In definitiva, sia l’attività di monitoraggio e supporto nel breve periodo, sia quella programmatica di lunga durata, dovranno sempre accompagnarsi a un attento controllo sui fenomeni in questione, in grado di riconoscere tempestivamente le caratteristiche evolutive della mobilità dei soggetti maggiormente “a rischio”. Attività del tipo suddetto potranno essere affidate ad appositi centri di osservazione che, attraverso studi approfonditi, rapporti periodici e ricerche interdisciplinari, siano in grado di fornire informazioni e indicazioni di varia natura capaci – in quanto indirizzate alle autorità competenti – di realizzare una efficace gestione ed una razionale regolamentazione del fenomeno qui trattato, così realizzando l’obiettivo di ridurre il numero e la gravità degli incidenti sulle strade, in particolare quelli che coinvolgono le persone giovani e quelle anziane.
Bibliografia
Carbone, P., (2003), “Le ali di Icaro: adolescenza, rischio e incidenti”, Boringhieri.
De Simoni A., (1994), “Sugli indicatori sintetici per grandi classi di età riguardanti i fenomeni demografici a eventi non rinnovabili”, Atti della XXXVII Riunione scientifica della società Italiana di Statistica, San Remo.

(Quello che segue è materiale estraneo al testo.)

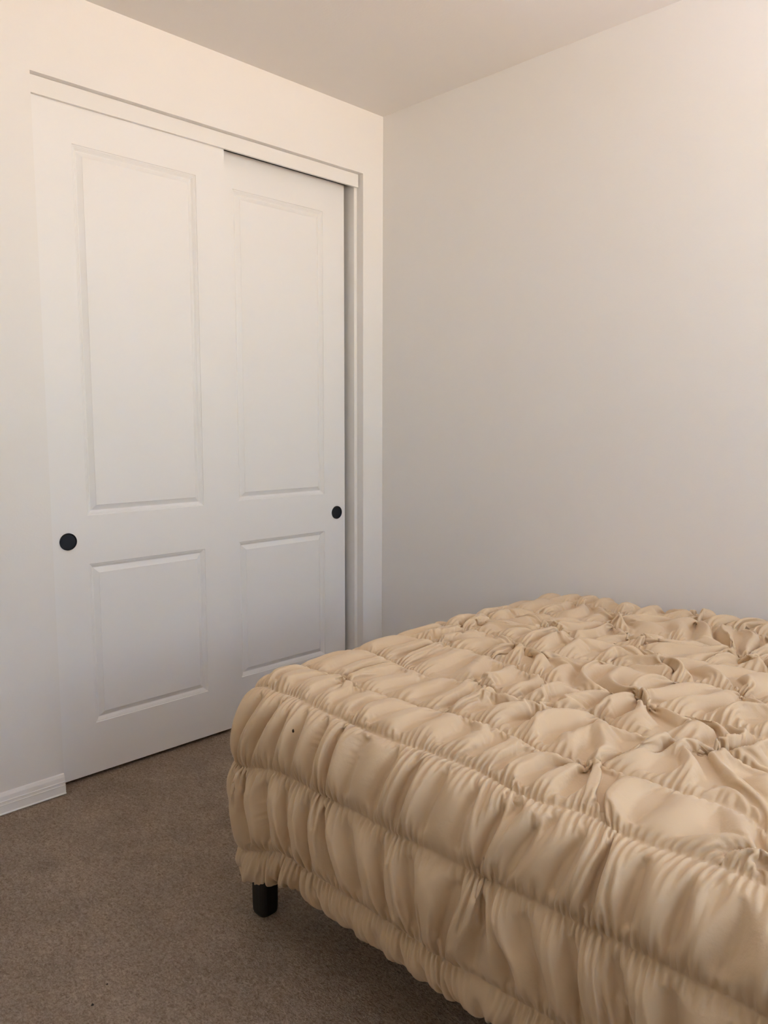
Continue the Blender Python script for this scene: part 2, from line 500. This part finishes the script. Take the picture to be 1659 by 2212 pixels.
def run(du=.0027,dv=.0037,levels=((6,4),(3,2),(1,1)),iters=(140,160,90),frac=(.85,.97,1.),press=(2e-5,2e-5,2e-5),bend=(.74,.92,.95),log=print):
    L=FOOT_Y-Y0+FR*np.pi/2+.07; T=PS[-1]
    nu0=int(L/du)//6*6+1; nv0=int(T/dv)//4*4+1
    X=None
    for (fu,fv),it,fr,pr,bd in zip(levels,iters,frac,press,bend):
        nu=(nu0-1)//fu+1;nv=(nv0-1)//fv+1
        S,Tt=np.meshgrid(np.linspace(0,L,nu),np.linspace(0,T,nv),indexing='ij')
        P0,_=base(S,Tt)
        cr=crumple(P0[...,0],P0[...,1])*smooth(SA+.41,SA+.52,Tt)
        Sw,Tw=warp(S,Tt)
        P,N=base(np.clip(Sw,0,L),np.clip(Tw,0,T))
        sm=np.array(SEAMS)
        Tm=Tt+.004*vnoise(S/.16,Tt/.17,21)+.010*cr*vnoise(S/.10,Tt/.17,22)
        k=np.clip(np.searchsorted(sm,Tm),0,len(sm))
        lo=np.where(k>0,sm[np.clip(k-1,0,None)],-.01);hi=np.where(k<len(sm),sm[np.clip(k,None,len(sm)-1)],sm[-1]+.1)
        d=np.where(k==0,hi-Tm,np.where(k==len(sm),Tm-lo,np.minimum(Tm-lo,hi-Tm)));w=hi-lo
        tau=np.clip((Tm-lo)/w,0,1)
        puff=(4*tau*(1-tau))**.6
        puff=np.where(k==0,np.sqrt(np.clip((hi-Tm)/.05,0,1)),puff)
        side=1-smooth(SA+.40,SA+.54,Tt)
        H=(-.001-.008*side-.005*cr)*puff*(1+.4*vnoise(S/.12,Tt/.2,31)) - .004 - .005*np.exp(-(d/.006)**2) + .010*cr*puff*vnoise(S/.09,Tt/.1,32)
        seam=np.exp(-(d/.0035)**2)
        dn=np.clip(d/(.005*fu+.002),0,1)
        G=1.02+fr*(.22+.13*side+.17*cr)*(.35+.65*dn**.6)*(1+.6*vnoise(S/.14,Tt/.1,41))+(.28*np.exp(-((d-.010)/.012)**2) if fu<=3 else 0)
        GV=1.008+fr*(.006*side+.18*cr*np.clip(.6+.7*vnoise(S/.17,Tt/.17,43),0,2))
        nat_u=np.linalg.norm(np.diff(P0,axis=0),axis=-1);nat_v=np.linalg.norm(np.diff(P0,axis=1),axis=-1)
        act_u=np.linalg.norm(np.diff(P,axis=0),axis=-1);act_v=np.linalg.norm(np.diff(P,axis=1),axis=-1)
        ru=np.maximum(nat_u*(G[1:]+G[:-1])/2,act_u*1.0)
        rv=np.maximum(nat_v*(GV[:,1:]+GV[:,:-1])/2,act_v*1.0)
        rng=np.random.default_rng(4+fu)
        n=rng.standard_normal((nu,nv))
        for _ in range(3): n[:,1:-1]=(n[:,:-2]+n[:,1:-1]+n[:,2:])/3
        if X is None:
            X=P+N*(H+n*.008)[...,None]
        else:
            off=X-Pprev
            def up(a,f):
                n=(a.shape[0]-1)*f+1;b=np.empty((n,)+a.shape[1:])
                for q in range(f):
                    b[q:-1:f]=a[:-1]*(1-q/f)+a[1:]*(q/f)
                b[-1]=a[-1];return b
            off=up(off,(nu-1)//(off.shape[0]-1));off=up(off.swapaxes(0,1),(nv-1)//(off.shape[1]-1)).swapaxes(0,1)
            X=P+off+N*(n*(.002*np.exp(-(d/.014)**2)+.0003))[...,None]
        Pprev=P
        f4=np.float32
        X,P,N,H,ru,rv=[q.astype(f4) for q in (X,P,N,H,ru,rv)]
        pin=(seam*.3).astype(f4)[...,None]
        PH=P+N*H[...,None]
        seam4=seam.astype(f4)[...,None]
        hm=(np.where(d<.015,.35+.65*d/.015,1)*(.0095+.007*side+.024*cr)).astype(f4)
        V=np.zeros_like(X)
        half=max(1,int(.05/(L/(nu-1))));ii=np.arange(nu)
        i0=np.maximum(ii-half,0);i1=np.minimum(ii+half+1,nu);wn=(i1-i0).astype(f4)[:,None]
        hbt=((.005+.002*side)*puff+cr*.004-.002).astype(f4)
        def con(A,B,r,k,push=False):
            dlt=B-A
            l=np.sqrt(np.einsum('...i,...i->...',dlt,dlt))+f4(1e-9)
            c=(l-r)/l*f4(.5*k)
            if push: c=np.minimum(c,0)
            dlt*=c[...,None]
            A+=dlt;B-=dlt
        diag=np.sqrt(ru[:,:-1]**2+rv[:-1]**2)
        ru2=(ru[1:]+ru[:-1])*f4(bd);rv2=(rv[:,1:]+rv[:,:-1])*f4(bd+.02)
        t0=time.time()
        for i in range(it):
            Xp=X.copy()
            X+=V*f4(.9)
            for par in (0,1):
                B=X[par+1::2];con(X[par:-1:2],B,ru[par::2],1.)
                B=X[:,par+1::2];con(X[:,par:-1:2],B,rv[:,par::2],1.)
            for par in range(4):
                A=X[par:-2:4];B=X[par+2::4];m=min(len(A),len(B));con(A[:m],B[:m],ru2[par::4][:m],.16,True)
                A=X[:,par:-2:4];B=X[:,par+2::4];m=min(A.shape[1],B.shape[1]);con(A[:,:m],B[:,:m],rv2[:,par::4][:,:m],.35,True)
            for pu in (0,1):
                for pv in (0,1):
                    r=diag[pu::2,pv::2]
                    con(X[pu:-1:2,pv:-1:2],X[pu+1::2,pv+1::2],r,.15)
                    con(X[pu:-1:2,pv+1::2],X[pu+1::2,pv:-1:2],r,.15)
            dl=X-P
            h=np.einsum('...i,...i->...',dl,N)
            corr=np.maximum(H-h,0)*f4(.5)-np.maximum(h-hm,0)*f4(.45)
            cs=np.concatenate([np.zeros((1,nv),f4),np.cumsum(h,axis=0,dtype=f4)])
            hb=(cs[i1]-cs[i0])/wn
            corr-=np.maximum(hb-hbt,0)*f4(.12)
            X+=N*corr[...,None]
            X+=N*(f4(pr)*(1-seam4))
            X+=(PH-X)*pin
            X-=(dl-N*h[...,None])*f4(.008)
            np.minimum(X[...,0],f4(-.004),out=X[...,0])
            V=X-Xp
        log('level',nu,nv,it,round(time.time()-t0,1))
    return X,P,N,None


def build_comforter():
    X, P, N, info = run()
    nu, nv = X.shape[:2]
    idx = np.arange(nu * nv).reshape(nu, nv)
    f = np.stack([idx[:-1, :-1], idx[:-1, 1:], idx[1:, 1:], idx[1:, :-1]], -1).reshape(-1, 4)
    me = bpy.data.meshes.new('comforter')
    me.vertices.add(nu * nv)
    me.vertices.foreach_set('co', X.reshape(-1).astype(np.float32))
    me.loops.add(f.size)
    me.loops.foreach_set('vertex_index', f.reshape(-1).astype(np.int32))
    me.polygons.add(len(f))
    me.polygons.foreach_set('loop_start', np.arange(0, f.size, 4, dtype=np.int32))
    me.polygons.foreach_set('use_smooth', np.ones(len(f), dtype=bool))
    me.update(calc_edges=True)
    me.validate()
    o = link_mesh('comforter', me, M_CLOTH)
    tag(o, 'champagne beige ruched comforter draped over the bed, gathered in puffy rows', 'comforter')
    return o


comforter = build_comforter()

# two dark crumbs on the carpet in front
for i, (cx, cy, s, lab) in enumerate(((-1.766, -0.946, 0.0032, 'tiny dark crumb on the carpet, the nearer and larger of two'),
                                      (-1.718, -0.911, 0.0022, 'tiny dark crumb on the carpet, the farther and smaller of two'))):
    bm = bmesh.new()
    bmesh.ops.create_icosphere(bm, subdivisions=1, radius=s)
    for k, vv in enumerate(bm.verts):
        vv.co *= 1 + 0.25 * math.sin(k * 2.3 + i)
        vv.co.z = vv.co.z * 0.6
    zmin = min(vv.co.z for vv in bm.verts)
    for vv in bm.verts: vv.co += Vector((cx, cy, -zmin))
    c = from_bm('crumb', bm, M_CRUMB)
    tag(c, lab, 'crumb', 'crumbs on the carpet')

# a dark speck of lint caught on the side of the comforter, near the foot corner
want = Vector((-1.4004, -1.1486, 0.5422))
near = min(comforter.data.vertices, key=lambda v: (v.co - want).length_squared)
bm = bmesh.new()
bmesh.ops.create_icosphere(bm, subdivisions=2, radius=0.0023)
nrm = near.normal.normalized()
for k, vv in enumerate(bm.verts):
    vv.co.z *= 1.7
    vv.co *= 1 + 0.15 * math.sin(k * 1.7)
    vv.co += near.co + nrm * 0.0012
lint = from_bm('lint_speck', bm, M_CRUMB)
tag(lint, 'small dark speck of lint caught on the side of the beige comforter', 'lint')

De Simoni A., Lipsi M., (2005), “La mortalità per causa in Italia nell’ultimo trentennio. Tavole di mortalità 1971, 1976, 1981, 1986, 1991, 1996 e 2000”. Dipartimento di Scienze Demografiche Università degli Studi di Roma “La Sapienza” , Fonti e strumenti, Vol. 6, Roma.
Giannini, A.M., e Lucidi, F., (2007), “Il paradosso del giovane guidatore”, Kappa.
ISTAT-ACI (2018), Statistica degli incidenti stradali.
ISTAT (1964-2018), Cause di morte.
Lucchi T., Vergani C., (2009), “L’anziano alla guida dell’automobile”. Journal of Gerontology and Geriatrics.
Tamburini L., Czerwinsky Domenis L., (2014), “Educazione alla mobilità. Un approccio trasversale alla didattica della sicurezza e alla mobilità sostenibile”, Franco Angeli, Roma.
Report O.M.S. (2018), Global status report on road safety 2015.